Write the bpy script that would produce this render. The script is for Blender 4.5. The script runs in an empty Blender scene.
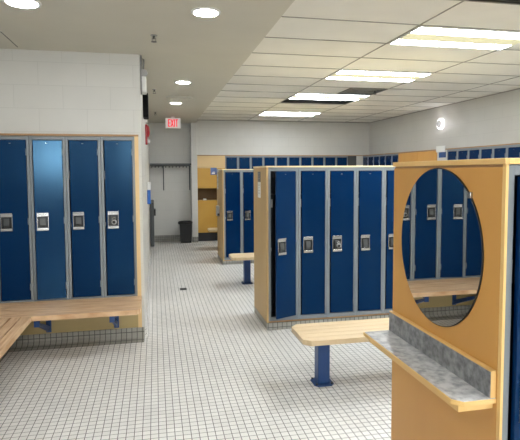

--

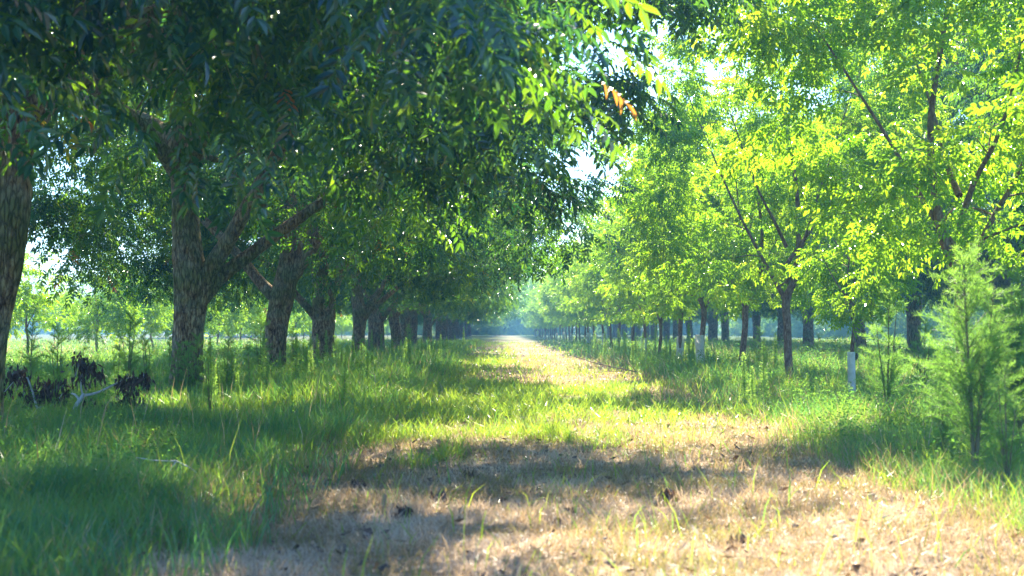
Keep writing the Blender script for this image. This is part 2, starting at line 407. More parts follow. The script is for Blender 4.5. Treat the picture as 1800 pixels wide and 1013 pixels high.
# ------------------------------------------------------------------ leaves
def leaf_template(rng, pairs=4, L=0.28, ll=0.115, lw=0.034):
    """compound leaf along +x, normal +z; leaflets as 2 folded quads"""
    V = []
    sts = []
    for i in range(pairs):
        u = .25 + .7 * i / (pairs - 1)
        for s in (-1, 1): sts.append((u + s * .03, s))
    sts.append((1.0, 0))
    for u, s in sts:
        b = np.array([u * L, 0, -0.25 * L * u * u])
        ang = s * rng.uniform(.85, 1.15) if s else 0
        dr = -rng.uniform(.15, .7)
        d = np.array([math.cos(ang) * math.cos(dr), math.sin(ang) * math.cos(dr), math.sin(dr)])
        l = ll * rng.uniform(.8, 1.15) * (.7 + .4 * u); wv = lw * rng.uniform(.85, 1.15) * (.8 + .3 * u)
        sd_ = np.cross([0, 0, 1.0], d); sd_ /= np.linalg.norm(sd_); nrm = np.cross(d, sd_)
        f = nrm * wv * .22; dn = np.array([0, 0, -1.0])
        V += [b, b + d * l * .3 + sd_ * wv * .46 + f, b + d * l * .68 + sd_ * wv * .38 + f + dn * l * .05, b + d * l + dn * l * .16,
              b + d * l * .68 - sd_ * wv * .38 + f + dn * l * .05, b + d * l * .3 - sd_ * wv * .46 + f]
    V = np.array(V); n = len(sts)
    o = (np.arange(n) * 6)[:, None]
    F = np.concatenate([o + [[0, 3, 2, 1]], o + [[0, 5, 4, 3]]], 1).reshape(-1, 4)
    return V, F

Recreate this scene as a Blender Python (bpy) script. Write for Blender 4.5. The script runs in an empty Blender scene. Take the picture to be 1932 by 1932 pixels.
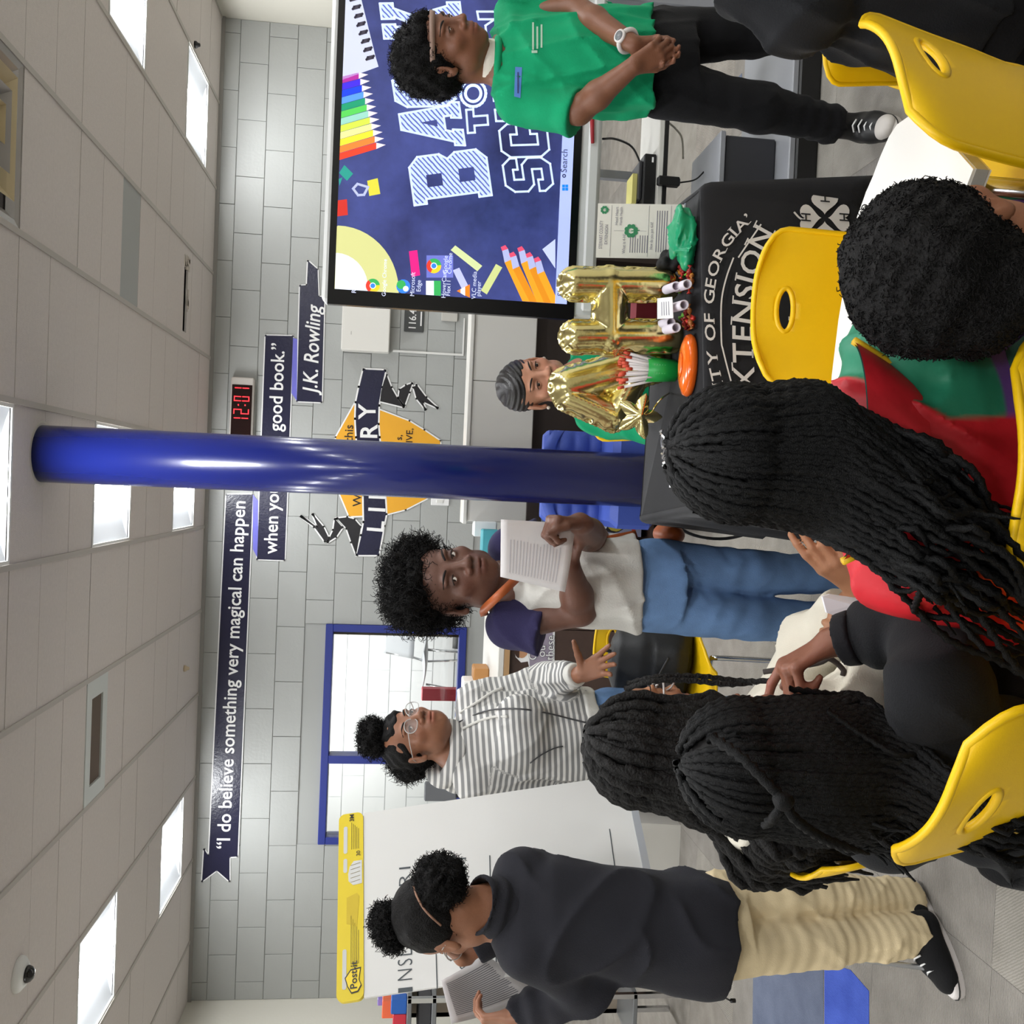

...

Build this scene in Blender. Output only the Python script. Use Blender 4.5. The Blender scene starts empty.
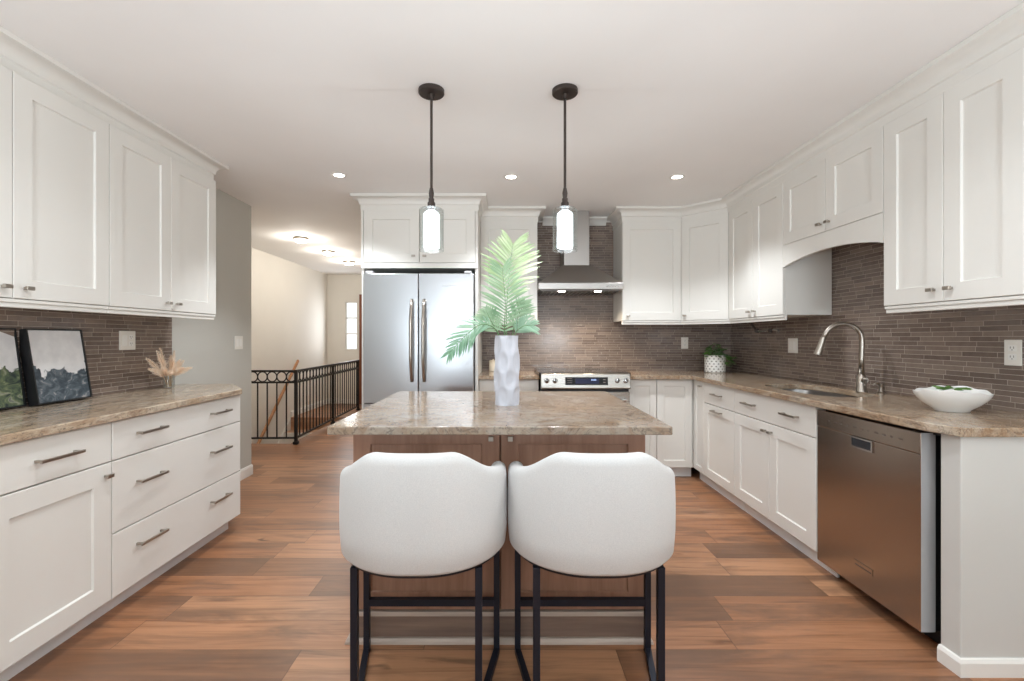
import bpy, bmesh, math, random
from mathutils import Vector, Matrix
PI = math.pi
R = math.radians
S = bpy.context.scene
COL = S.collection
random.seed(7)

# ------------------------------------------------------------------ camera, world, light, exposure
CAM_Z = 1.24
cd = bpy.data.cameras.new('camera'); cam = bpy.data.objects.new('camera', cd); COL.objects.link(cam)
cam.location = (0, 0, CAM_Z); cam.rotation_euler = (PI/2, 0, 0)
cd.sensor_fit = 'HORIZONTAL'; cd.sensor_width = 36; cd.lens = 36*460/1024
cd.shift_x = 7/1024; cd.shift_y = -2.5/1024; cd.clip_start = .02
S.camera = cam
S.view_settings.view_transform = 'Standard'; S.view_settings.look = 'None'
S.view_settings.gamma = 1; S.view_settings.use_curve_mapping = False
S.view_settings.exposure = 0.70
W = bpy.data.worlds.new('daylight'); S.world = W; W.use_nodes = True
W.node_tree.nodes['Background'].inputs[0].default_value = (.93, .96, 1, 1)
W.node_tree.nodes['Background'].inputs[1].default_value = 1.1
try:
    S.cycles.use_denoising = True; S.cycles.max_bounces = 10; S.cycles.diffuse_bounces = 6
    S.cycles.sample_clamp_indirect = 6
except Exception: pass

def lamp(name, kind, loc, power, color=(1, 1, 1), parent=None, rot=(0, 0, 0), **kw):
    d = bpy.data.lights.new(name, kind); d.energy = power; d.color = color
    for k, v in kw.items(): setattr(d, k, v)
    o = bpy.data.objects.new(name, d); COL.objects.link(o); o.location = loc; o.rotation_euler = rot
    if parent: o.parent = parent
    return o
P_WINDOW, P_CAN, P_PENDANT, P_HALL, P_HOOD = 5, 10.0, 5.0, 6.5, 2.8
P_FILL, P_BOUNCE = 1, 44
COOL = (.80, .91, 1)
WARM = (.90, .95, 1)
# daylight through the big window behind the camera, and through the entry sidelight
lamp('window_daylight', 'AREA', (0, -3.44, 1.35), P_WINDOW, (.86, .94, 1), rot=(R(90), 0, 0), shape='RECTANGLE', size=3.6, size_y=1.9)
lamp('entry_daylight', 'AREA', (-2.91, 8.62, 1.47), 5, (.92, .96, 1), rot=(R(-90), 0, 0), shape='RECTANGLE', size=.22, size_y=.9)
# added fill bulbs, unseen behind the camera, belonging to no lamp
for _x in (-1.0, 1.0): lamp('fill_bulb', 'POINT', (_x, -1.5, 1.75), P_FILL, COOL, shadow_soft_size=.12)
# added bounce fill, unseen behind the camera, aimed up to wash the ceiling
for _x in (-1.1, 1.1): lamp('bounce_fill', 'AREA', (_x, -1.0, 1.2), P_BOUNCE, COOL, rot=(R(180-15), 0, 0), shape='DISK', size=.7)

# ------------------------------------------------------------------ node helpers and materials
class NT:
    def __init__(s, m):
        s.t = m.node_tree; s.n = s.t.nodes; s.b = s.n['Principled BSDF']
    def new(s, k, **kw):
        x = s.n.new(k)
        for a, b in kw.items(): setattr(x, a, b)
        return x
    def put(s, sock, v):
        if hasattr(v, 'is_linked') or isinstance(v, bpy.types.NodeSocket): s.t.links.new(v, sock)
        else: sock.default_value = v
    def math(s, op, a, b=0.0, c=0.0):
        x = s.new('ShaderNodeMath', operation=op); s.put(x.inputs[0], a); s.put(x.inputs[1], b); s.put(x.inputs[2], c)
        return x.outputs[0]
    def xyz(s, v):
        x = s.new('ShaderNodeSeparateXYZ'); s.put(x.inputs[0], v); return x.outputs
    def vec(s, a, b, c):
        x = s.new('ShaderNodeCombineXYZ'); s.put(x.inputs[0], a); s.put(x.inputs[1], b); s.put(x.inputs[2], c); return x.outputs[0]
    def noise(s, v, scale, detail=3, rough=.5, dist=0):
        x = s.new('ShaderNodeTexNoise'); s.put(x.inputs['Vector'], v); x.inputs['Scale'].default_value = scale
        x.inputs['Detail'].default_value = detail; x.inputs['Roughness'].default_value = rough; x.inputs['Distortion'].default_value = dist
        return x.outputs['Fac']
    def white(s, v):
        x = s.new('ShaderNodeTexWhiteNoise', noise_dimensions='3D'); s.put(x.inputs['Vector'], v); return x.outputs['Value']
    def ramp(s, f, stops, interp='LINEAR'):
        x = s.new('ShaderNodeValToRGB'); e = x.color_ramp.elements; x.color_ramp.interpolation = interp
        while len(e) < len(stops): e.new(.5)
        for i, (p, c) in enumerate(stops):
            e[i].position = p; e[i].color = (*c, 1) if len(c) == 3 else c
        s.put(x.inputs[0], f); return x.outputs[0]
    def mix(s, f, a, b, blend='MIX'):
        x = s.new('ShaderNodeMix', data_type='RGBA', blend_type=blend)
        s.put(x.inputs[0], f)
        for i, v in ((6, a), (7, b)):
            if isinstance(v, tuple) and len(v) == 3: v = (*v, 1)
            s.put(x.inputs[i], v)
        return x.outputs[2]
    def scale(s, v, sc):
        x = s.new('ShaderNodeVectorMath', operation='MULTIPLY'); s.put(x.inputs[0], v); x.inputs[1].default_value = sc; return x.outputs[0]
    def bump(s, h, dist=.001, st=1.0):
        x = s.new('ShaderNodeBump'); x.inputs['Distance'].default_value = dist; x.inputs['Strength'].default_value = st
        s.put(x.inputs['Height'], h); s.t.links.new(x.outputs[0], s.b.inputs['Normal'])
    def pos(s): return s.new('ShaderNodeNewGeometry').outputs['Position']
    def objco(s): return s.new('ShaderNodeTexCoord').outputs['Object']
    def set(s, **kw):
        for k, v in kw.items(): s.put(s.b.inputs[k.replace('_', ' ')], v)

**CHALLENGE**
Leave out the pictures and quote exactly the lines from the one where "Build this scene" appears to the one where "except Exception: pass" appears, both ends counted.

**RESPONSE TO THIS EXERCISE**
Build this scene in Blender. Output only the Python script. Use Blender 4.5. The Blender scene starts empty.
import bpy, bmesh, math, random
from mathutils import Vector, Matrix
PI = math.pi
R = math.radians
S = bpy.context.scene
COL = S.collection
random.seed(7)

# ------------------------------------------------------------------ camera, world, light, exposure
CAM_Z = 1.24
cd = bpy.data.cameras.new('camera'); cam = bpy.data.objects.new('camera', cd); COL.objects.link(cam)
cam.location = (0, 0, CAM_Z); cam.rotation_euler = (PI/2, 0, 0)
cd.sensor_fit = 'HORIZONTAL'; cd.sensor_width = 36; cd.lens = 36*460/1024
cd.shift_x = 7/1024; cd.shift_y = -2.5/1024; cd.clip_start = .02
S.camera = cam
S.view_settings.view_transform = 'Standard'; S.view_settings.look = 'None'
S.view_settings.gamma = 1; S.view_settings.use_curve_mapping = False
S.view_settings.exposure = 0.70
W = bpy.data.worlds.new('daylight'); S.world = W; W.use_nodes = True
W.node_tree.nodes['Background'].inputs[0].default_value = (.93, .96, 1, 1)
W.node_tree.nodes['Background'].inputs[1].default_value = 1.1
try:
    S.cycles.use_denoising = True; S.cycles.max_bounces = 10; S.cycles.diffuse_bounces = 6
    S.cycles.sample_clamp_indirect = 6
except Exception: pass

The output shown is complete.